Many telecoms sank into the gloom that trading session, including big dogs AT&T (T -4.66%) and T-Mobile US (TMUS -3.74%); the pair closed the day down nearly 5% and 4% in price, respectively. Even associated businesses felt the pain, with networking specialist Ciena (CIEN -2.41%) losing more than 2% of its value despite publishing an estimates-beating quarterly earnings report.
In an industry conference that likely wasn't as festive as some might have hoped, Verizon chief revenue officer Frank Boulben made some remarks that led investors to pull back from sector stocks.
Boulben described the current first quarter as being packed with an "elevated level of competitive intensity." That sort of environment isn't all that conducive for growth, and accordingly, Boulben is expecting postpaid contract gross additions at his company to be flat or even slightly negative for the quarter.
What also doesn't help Verizon or peer telecoms is increased device retention. He said that on average, consumers are keeping their phone models for more than 41 months before upgrading. That number was well lower in the recent past, at 24 months.
Since Verizon, along with AT&T, is something of a pacesetter, what it's seeing on the landscape directly affects sentiment on the broader telecom industry.
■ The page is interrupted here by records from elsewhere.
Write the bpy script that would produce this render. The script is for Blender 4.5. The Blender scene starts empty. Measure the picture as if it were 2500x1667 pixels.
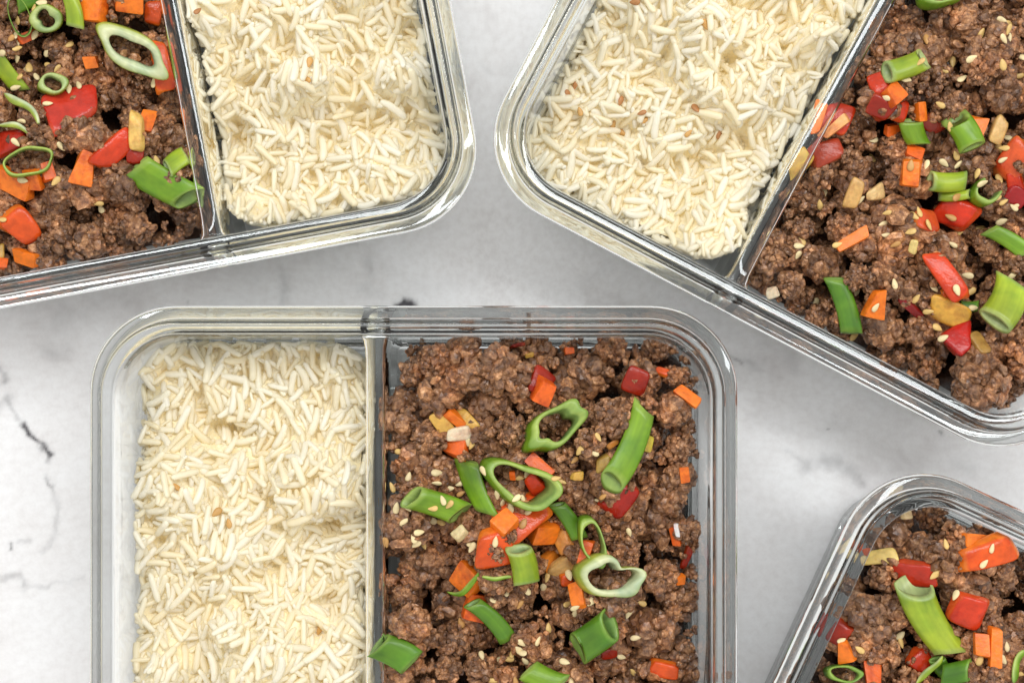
import bpy, bmesh, math, random
import numpy as np
from mathutils import Vector, Matrix

random.seed(7)
rng = np.random.default_rng(7)
scene = bpy.context.scene
C = scene.collection

# ---------------------------------------------------------------- camera, light, exposure
RIM_Z, CAM_Z = 0.055, 0.505                       # metres
PX = 0.125e-3                                     # one photo pixel at rim height
cam_data = bpy.data.cameras.new('camera')
cam_data.sensor_width = 36
cam_data.lens = 36 * (CAM_Z - RIM_Z) / (2500 * PX)
cam_data.clip_start, cam_data.clip_end = 0.01, 50
cam = bpy.data.objects.new('camera', cam_data)
cam.location = (0, 0, CAM_Z)
C.objects.link(cam)
scene.camera = cam

world = bpy.data.worlds.new('World')
scene.world = world
world.use_nodes = True
bg = world.node_tree.nodes['Background']
bg.inputs['Color'].default_value = (1.0, 0.985, 0.97, 1)
bg.inputs['Strength'].default_value = 0.68

def area(name, loc, target, sx, sy, power, col):
    l = bpy.data.lights.new(name, 'AREA')
    l.shape, l.size, l.size_y, l.energy, l.color = 'RECTANGLE', sx, sy, power, col
    o = bpy.data.objects.new(name, l)
    o.location = loc
    o.rotation_euler = (Vector(target) - Vector(loc)).to_track_quat('-Z', 'Y').to_euler()
    C.objects.link(o)
    return o
# a window beyond the upper edge of the picture
area('window_light', (0.15, 0.47, 1.08), (0.02, 0, 0.03), 1.9, 0.12, 9.2, (0.95, 0.985, 1.0))

scene.view_settings.view_transform = 'Standard'
scene.view_settings.look = 'None'
scene.view_settings.exposure = 0.40
scene.view_settings.gamma = 1
scene.render.engine = 'CYCLES'
cy = scene.cycles
cy.max_bounces, cy.transmission_bounces, cy.glossy_bounces, cy.diffuse_bounces = 20, 16, 6, 16
cy.caustics_reflective = cy.caustics_refractive = True
cy.blur_glossy = 0.6
cy.sample_clamp_indirect = 12
cy.use_denoising = True

# ---------------------------------------------------------------- helpers
def P(px, py, z):
    """world point seen at photo pixel px, py when it lies at height z"""
    s = PX * (CAM_Z - z) / (CAM_Z - RIM_Z)
    return Vector(((px - 1250) * s, (833.5 - py) * s, z))
FOODPX = PX * (CAM_Z - 0.042) / (CAM_Z - RIM_Z)

def make_mesh(name, verts, faces, mat=None, smooth=True, col=None, sharp=None):
    me = bpy.data.meshes.new(name)
    verts = np.asarray(verts, dtype=np.float32)
    if isinstance(faces, np.ndarray):
        n = faces.shape[1]
        me.vertices.add(len(verts)); me.vertices.foreach_set('co', verts.ravel())
        me.loops.add(faces.size); me.loops.foreach_set('vertex_index', faces.ravel().astype(np.int32))
        me.polygons.add(len(faces))
        me.polygons.foreach_set('loop_start', np.arange(0, faces.size, n, dtype=np.int32))
        me.update(calc_edges=True); me.validate()
    else:
        me.from_pydata([tuple(map(float, v)) for v in verts], [], [tuple(map(int, f)) for f in faces])
        me.update()
    me.polygons.foreach_set('use_smooth', np.full(len(me.polygons), smooth))
    if col is not None:
        a = me.attributes.new('tint', 'FLOAT_COLOR', 'POINT')
        c = np.ones((len(verts), 4), dtype=np.float32); c[:, :3] = col
        a.data.foreach_set('color', c.ravel())
    if mat: me.materials.append(mat)
    return me

def link(name, me, parent=None):
    o = bpy.data.objects.new(name, me)
    C.objects.link(o)
    if parent: o.parent = parent
    return o

def tag(o, label=None, cat=None, group=None, kind=None):
    if label: o['label'] = label
    if cat: o['category'] = cat
    if group: o['group'] = group
    if kind: o['kind'] = kind
    return o

def empty(name, loc, rz=0.0):
    o = bpy.data.objects.new(name, None)
    o.empty_display_size = 0.01
    o.location = loc; o.rotation_euler = (0, 0, rz)
    C.objects.link(o)
    return o

def value_noise(x, y, cell, seed):
    r = np.random.default_rng(seed); n = 97
    g = r.random((n, n))
    u, v = x / cell + 1000.3, y / cell + 1000.7
    iu, iv = np.floor(u).astype(int), np.floor(v).astype(int)
    fu, fv = u - iu, v - iv
    fu = fu * fu * fu * (fu * (6 * fu - 15) + 10); fv = fv * fv * fv * (fv * (6 * fv - 15) + 10)
    a, b = g[iu % n, iv % n], g[(iu + 1) % n, iv % n]
    c, d = g[iu % n, (iv + 1) % n], g[(iu + 1) % n, (iv + 1) % n]
    return (a * (1 - fu) + b * fu) * (1 - fv) + (c * (1 - fu) + d * fu) * fv

def fbm(x, y, cell, seed, octv=4):
    t, amp, tot = 0, 1.0, 0
    for k in range(octv):
        t = t + amp * value_noise(x, y, cell / 2 ** k, seed + k); tot += amp; amp *= 0.5
    return t / tot

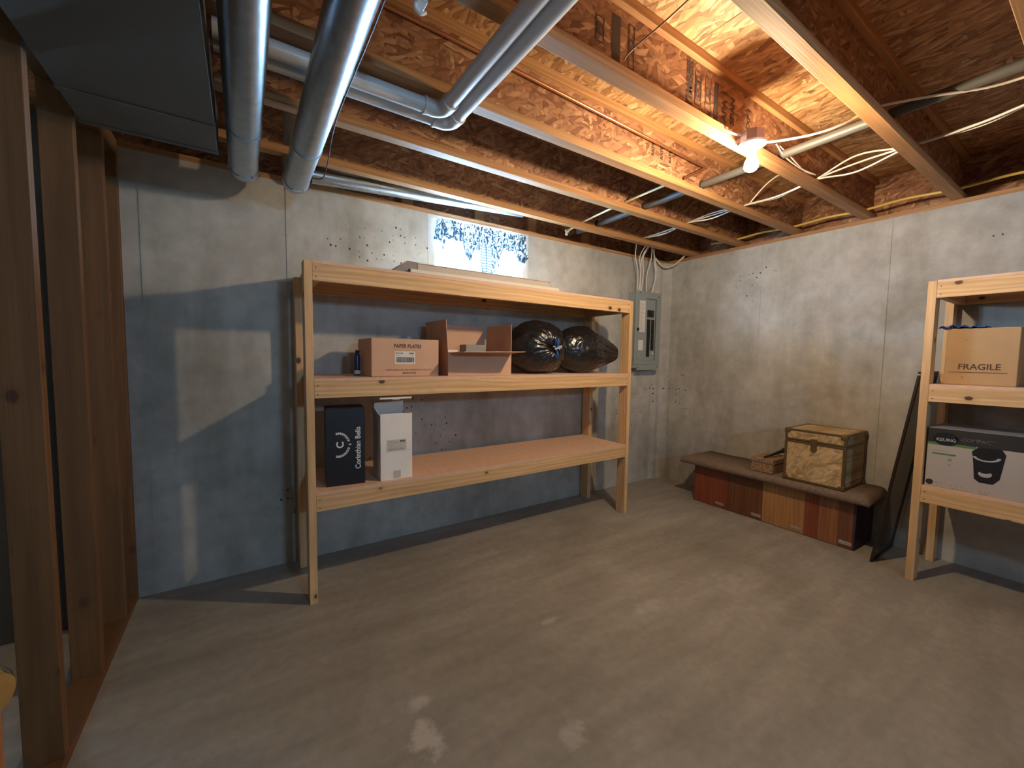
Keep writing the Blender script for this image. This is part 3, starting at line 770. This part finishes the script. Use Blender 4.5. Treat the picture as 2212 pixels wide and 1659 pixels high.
GC = 'white cables running into the breaker panel'
def cable(pts, label, group=None, r=.0048, mat='cable', cat='cable', name='electrical_cable'):
    return tag(obj(name, MB().tube(pts, r, 8), M[mat], smooth=True), label, cat, group)
tops = [(3.20, 2.70, 2.44), (3.30, 2.66, 2.43), (3.345, 2.66, 2.45), (3.36, 2.68, 2.42), (3.38, 2.66, 2.44), (3.41, 2.66, 2.45), (3.43, 2.70, 2.42)]
bots = [3.335, 3.355, 3.375, 3.392, 3.475, 3.545, 3.565]
for i, (tp, bx) in enumerate(zip(tops, bots)):
    left = i < 4
    m1 = (tp[0]*.55+bx*.45 + (.0 if left else .075), 2.76, 2.33); m2 = (bx+(.012 if i % 2 else -.012)+(0 if left else .045*(i > 4)), 2.775, 2.18)
    cable([tp, m1, m2, (bx, 2.785, 1.99)], ['leftmost white cable entering the top of the breaker panel', 'second white cable from the left entering the breaker panel', 'third white cable from the left above the breaker panel', 'white cable in the middle above the breaker panel', 'slanting white cable entering the breaker panel between the two clusters', 'next to last white cable on the right above the breaker panel', 'rightmost white cable entering the top of the breaker panel'][i], GC)
# bundle running through the joists near the right wall
GB = 'white cables bundled through the joists'
for i in range(5):
    dx, dz = R.uniform(-.022, .022), R.uniform(-.008, .012)
    pts = []
    for y, x, z in ((2.68, 3.17, 2.45), (2.553, 3.125, 2.432), (2.3, 3.09, 2.425 - .02*(i % 2)), (2.072, 3.065, 2.43), (1.85, 3.06, 2.41+.02*(i % 3)), (1.615, 3.06, 2.435), (1.38, 3.03+.02*(i % 2), 2.42), (1.147, 2.98, 2.435), (.93, 2.95, 2.40+.045*(i % 3)), (.688, 2.90, 2.43), (.45, 2.86+.03*(i % 2), 2.42), (.235, 2.83, 2.435), (-.22, 2.8, 2.43)):
        at = 1
        pts.append((x+dx*at, y, z+dz))
    cable(pts, 'white cable in the bundle threaded through the joists near the right wall', GB)
cable([(3.06, 1.58, 2.44), (3.03, 1.45, 2.53), (2.99, 1.30, 2.56), (2.95, 1.16, 2.55)], 'single white cable arching above the bundle between two joists', None)
for i in (0, 1):
    cable([(2.42+.04*i, 1.125, 2.48), (2.52+.05*i, 1.122, 2.44+.02*i), (2.70+.05*i, 1.12, 2.425), (2.86, 1.10, 2.42)], ['lower of two thin white wires running down the joist right of the lamp', 'upper of two thin white wires running down the joist right of the lamp'][i], 'thin wires right of the lamp', .0035)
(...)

After all, if the company is struggling, it's likely the smaller guys are either facing headwinds already, or will soon.
The market's draining optimism was reflected in the investor reaction to Ciena's otherwise encouraging fiscal first quarter of 2025 earnings release, published before market hours.
For the period, the networking company booked $1.07 billion in revenue, which was 3% higher on a year-over-year basis. Non-GAAP (generally accepted accounting principles) adjusted net income was down but not by much, at $94 million ($0.64 per share) against the first quarter of fiscal 2024's nearly $97 million profit.
Both headline figures, particularly the bottom-line result, topped the consensus analyst estimates of $1.05 billion on the top line and $0.42 per share for adjusted net income.
Boulben's remarks come at a time when investors are a bit jittery about the possible effect of tariffs on telecom stocks. These levies haven't been as aggressive or wide-ranging as many suspected, but they could potentially affect some of the raw materials that are used for telecom equipment. This sector isn't out of the woods yet, and investors should remain cautious about it.